Le forfait commercial est une infamie. Nul besoin de s'étonner, d'ailleurs, que les marchands et vendeurs de tout poil ne jurent plus de nos jours que par cette formule : c'est bien qu'elle leur rapporte plus, au détriment de l'acheteur. Le forfait est en effet le moyen le plus sûr de payer quelque chose que l'on ne désire pas, ou de le payer en quantité supérieure à ce que l'on souhaite ou ce dont on aurait réellement besoin. Si l'on consomme plus que la limite forfaitaire, il faut alors payer un supplément, en vertu du dépassement de cette limite fixée contractuellement. Si l'on consomme moins que la limite, on a alors payé quelque chose que l'on n'a pas consommé. Or, le forfait commercial est inamovible, il est gravé dans un indestructible marbre : il ne saurait être question que l'acheteur se voie remboursé du surplus !

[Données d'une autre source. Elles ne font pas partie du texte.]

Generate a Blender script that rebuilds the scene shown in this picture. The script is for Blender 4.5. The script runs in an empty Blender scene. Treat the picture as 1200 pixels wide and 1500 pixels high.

Quant à la composition même du forfait commercial, c'est le flou le plus complet : les ingrédients qui le composent se multiplient, s'interpénètrent, s'échangent, s'annulent, s'entrechoquent, s'ajoutent et se soustraient dans une opacité décourageante. Le forfait est présenté comme une simplification de l'achat, il est désormais utilisé par tous les commerciaux du monde, il se développe aussi vite qu'un lombric dans une bouse de vache : que l'on ne s'y trompe pas, c'est pour nous mieux tromper, c'est la raison même de son succès. Sous des dehors d'agneau, le forfait est un loup.
Il me faut donc surseoir une ultime fois à mon injonction, pour commettre un salutaire forfait, et proposer un
forfait guillotine à toute cellule commerciale proposant des forfaits.
Et pis merde, on n'a qu'à revenir au troc, après tout c'était pas si mal que ça.